Essas capas provavelmente funcionavam como peles sobrenaturais, transferindo força vital de um organismo vivo para outro', disse Amy Buono, professora associada de história da arte na Universidade Chapman, ao The Guardian.
'As mantas Tupinambá eram um dos objetos mais procurados no início do século XVI. Várias foram usadas pelos cortesãos durante uma procissão em 1599 na corte do Duque de Württemberg, em Stuttgart.', completou.
Manto Tupinambá é uma vestimenta sagrada, utilizada em rituais e composta por penas de aves nativas. A preservação do território e de sua natureza garante que a colheita das penas seja feita de forma respeitosa e também protege a vida que flui no Manto.
A indumentária emplumada representa para o povo Tupinambá uma confluência entre a dimensão espiritual (os Encantados e os antepassados), o meio ambiente, a economia e a agroecologia e a transmissão de saberes.
O processo de confecção do Manto foi possível graças ao diálogo com os Encantados, as anciãs e toda a comunidade. Como forma de reavivamento de memórias e revitalização da cultura do povo Tupinambá. Na foto, a representação dele no carnaval carioca, pela Acadêmicos do Grande Rio.

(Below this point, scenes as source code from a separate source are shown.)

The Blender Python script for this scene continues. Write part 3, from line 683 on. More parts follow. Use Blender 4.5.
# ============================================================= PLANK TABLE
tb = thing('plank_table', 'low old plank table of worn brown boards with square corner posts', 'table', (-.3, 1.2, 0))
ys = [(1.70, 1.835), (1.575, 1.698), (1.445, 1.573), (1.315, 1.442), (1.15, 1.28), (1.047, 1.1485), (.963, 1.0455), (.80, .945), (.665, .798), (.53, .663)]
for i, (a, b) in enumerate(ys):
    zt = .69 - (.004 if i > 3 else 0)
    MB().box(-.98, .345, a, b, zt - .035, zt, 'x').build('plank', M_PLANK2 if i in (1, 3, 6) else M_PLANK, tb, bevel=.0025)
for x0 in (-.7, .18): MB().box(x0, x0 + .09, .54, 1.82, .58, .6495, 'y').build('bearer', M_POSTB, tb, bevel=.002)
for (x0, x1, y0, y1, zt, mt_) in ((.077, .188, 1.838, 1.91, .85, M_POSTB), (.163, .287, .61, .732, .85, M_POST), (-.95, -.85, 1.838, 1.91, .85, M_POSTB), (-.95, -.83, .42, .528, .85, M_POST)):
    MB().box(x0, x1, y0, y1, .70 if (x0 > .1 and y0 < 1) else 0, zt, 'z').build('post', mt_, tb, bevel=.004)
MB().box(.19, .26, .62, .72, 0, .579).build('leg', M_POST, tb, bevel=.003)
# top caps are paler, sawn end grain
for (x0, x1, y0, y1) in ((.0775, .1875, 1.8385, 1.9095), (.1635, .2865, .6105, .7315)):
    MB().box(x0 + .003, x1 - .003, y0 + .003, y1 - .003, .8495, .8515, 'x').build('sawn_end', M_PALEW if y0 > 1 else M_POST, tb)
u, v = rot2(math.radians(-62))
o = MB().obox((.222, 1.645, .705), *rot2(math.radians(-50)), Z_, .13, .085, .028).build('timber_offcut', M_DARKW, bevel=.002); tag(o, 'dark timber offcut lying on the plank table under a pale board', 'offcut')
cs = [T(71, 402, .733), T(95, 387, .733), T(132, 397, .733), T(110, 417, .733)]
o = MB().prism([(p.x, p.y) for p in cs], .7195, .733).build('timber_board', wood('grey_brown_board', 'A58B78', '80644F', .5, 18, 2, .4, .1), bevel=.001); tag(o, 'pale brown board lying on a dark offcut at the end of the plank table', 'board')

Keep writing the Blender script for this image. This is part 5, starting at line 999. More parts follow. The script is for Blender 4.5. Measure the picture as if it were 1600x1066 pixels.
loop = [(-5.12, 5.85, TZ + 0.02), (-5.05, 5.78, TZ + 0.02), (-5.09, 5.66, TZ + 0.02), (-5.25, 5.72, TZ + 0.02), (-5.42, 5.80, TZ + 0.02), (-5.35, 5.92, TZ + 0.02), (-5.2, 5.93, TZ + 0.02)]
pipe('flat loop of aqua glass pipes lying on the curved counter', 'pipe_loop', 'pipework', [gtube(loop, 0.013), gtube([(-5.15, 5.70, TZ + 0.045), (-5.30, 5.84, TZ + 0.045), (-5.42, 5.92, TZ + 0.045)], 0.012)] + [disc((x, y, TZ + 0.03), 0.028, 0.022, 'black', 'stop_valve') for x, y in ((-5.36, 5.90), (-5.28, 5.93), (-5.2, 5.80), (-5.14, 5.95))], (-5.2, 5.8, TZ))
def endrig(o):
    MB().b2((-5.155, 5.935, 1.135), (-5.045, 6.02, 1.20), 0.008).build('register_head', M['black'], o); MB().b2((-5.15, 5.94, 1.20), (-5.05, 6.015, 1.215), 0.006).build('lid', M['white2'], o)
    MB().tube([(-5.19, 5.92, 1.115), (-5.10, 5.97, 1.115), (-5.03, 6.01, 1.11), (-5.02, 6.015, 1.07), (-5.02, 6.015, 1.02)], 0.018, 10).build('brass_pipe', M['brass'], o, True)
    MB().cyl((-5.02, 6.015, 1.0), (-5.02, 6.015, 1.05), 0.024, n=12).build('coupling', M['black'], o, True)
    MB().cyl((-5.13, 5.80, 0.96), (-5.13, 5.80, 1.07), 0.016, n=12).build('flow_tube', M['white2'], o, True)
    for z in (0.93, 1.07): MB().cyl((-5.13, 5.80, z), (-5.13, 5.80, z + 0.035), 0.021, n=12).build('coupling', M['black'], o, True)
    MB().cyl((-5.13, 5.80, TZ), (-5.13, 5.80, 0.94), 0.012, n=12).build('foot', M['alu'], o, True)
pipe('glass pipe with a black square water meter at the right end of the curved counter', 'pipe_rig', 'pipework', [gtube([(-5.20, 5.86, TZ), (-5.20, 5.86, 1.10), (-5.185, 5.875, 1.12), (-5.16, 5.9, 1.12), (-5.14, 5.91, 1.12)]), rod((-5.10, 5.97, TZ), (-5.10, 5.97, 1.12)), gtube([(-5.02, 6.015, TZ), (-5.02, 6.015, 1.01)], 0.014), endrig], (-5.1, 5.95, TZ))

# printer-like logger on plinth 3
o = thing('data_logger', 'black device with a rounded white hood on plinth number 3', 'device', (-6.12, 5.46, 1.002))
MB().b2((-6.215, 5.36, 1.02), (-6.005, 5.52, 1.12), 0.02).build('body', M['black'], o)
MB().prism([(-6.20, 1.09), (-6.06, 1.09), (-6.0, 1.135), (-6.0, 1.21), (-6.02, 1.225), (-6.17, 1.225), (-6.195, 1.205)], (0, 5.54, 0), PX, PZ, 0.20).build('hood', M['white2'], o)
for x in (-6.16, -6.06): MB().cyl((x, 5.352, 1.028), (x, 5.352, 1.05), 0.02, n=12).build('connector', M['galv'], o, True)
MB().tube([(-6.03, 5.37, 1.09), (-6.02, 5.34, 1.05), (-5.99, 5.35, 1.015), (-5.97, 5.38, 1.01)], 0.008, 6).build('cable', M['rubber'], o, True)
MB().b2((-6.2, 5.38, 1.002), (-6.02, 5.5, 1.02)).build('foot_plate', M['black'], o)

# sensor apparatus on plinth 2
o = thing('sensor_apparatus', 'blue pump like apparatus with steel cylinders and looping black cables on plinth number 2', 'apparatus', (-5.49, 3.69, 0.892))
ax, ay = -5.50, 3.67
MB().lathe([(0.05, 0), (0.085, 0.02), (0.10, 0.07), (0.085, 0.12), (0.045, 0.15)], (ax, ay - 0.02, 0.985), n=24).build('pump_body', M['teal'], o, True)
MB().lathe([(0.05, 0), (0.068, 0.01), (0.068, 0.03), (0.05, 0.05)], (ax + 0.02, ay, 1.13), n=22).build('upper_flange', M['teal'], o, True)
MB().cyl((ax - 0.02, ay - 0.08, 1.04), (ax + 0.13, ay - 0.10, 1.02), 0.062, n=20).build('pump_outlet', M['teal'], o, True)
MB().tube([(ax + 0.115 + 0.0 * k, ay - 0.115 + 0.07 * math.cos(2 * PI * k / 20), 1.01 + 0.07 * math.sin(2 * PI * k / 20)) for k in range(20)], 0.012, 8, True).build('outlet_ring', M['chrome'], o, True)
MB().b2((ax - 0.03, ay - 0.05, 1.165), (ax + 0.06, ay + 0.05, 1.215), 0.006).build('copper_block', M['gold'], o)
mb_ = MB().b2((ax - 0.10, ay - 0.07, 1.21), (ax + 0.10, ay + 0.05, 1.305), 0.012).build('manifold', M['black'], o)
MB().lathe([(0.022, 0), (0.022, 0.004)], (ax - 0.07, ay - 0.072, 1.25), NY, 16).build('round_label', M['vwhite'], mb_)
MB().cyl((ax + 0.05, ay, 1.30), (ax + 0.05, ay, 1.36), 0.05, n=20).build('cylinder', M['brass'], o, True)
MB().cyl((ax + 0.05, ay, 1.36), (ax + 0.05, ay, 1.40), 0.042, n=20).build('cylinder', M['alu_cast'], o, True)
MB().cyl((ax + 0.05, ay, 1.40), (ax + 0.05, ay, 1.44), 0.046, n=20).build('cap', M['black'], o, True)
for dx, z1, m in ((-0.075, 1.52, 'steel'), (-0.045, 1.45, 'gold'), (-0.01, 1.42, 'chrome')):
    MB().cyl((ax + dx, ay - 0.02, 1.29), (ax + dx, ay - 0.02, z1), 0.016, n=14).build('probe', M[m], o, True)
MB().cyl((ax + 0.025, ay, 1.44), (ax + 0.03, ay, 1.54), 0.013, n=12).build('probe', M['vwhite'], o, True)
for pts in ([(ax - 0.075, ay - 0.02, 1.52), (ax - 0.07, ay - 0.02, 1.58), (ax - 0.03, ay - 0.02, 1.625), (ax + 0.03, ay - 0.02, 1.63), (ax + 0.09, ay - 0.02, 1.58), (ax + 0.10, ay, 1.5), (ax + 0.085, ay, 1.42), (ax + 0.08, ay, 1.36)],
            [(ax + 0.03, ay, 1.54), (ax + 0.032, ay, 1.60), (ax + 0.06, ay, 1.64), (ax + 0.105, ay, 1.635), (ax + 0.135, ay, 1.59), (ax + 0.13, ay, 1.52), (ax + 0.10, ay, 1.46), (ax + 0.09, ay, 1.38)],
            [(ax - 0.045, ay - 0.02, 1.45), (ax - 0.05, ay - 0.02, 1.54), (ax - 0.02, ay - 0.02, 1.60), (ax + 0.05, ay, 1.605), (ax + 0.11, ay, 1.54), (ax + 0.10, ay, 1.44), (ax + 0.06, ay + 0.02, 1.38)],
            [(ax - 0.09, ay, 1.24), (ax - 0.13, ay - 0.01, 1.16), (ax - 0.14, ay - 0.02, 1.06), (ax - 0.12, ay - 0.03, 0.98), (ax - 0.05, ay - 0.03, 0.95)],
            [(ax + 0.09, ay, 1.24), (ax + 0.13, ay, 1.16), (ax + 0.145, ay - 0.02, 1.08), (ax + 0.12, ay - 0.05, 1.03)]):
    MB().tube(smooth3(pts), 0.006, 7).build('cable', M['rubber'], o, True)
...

Em 1500, os Tupinambás habitavam Pindorama (Terra das Palmeiras, como o Brasil era chamado na época), em uma localização próxima à Bahia, quando os europeus dominaram seu território.
Desde aquela época, o povo Tupinambá manifesta resistência e coragem para viver em harmonia com a terra que abriga sua história e ancestralidade. Mesmo diante de todos os desmandos europeus nos séculos de colonização.
Apenas em 2001, a Fundação Nacional dos Povos Indígenas (Funai) reconheceu oficialmente a existência da etnia Tupinambá.
Oito anos depois, em abril de 2009, a primeira fase para a demarcação do território foi concluída, com a publicação do resumo do relatório de identificação e delimitação da Terra Indígena Tupinambá de Olivença.
O povo Tupinambá, assim como diversos outros originários, buscam a revitalização de sua cultura e a segurança de sua comunidade.
O escritor Eduardo Bueno, baseado nos escritos de Teodoro Sampaio, afirma que o termo 'tupinambá' é oriundo do tupi. Ele significa 'descendentes dos primeiros pais', através da junção dos termos tuba (pai), ypy (primeiro) e abá (homem).
Os Tupinambá de Olivença vivem na região de Mata Atlântica, no sul da Bahia. Seu território situa-se ao sul da cidade de Ilhéus e se estende da costa marÃtima da vila de Olivença até a Serra das Trempes e a Serra do Padeiro.
Atualmente, a vila fica no local onde, em 1680, foi fundado por missionários jesuítas um aldeamento indígena. Desde então, os Tupinambás residem no território, nas proximidades do curso de vários rios. Entre eles, se destacam Acuípe, Pixixica, Santaninha e Una.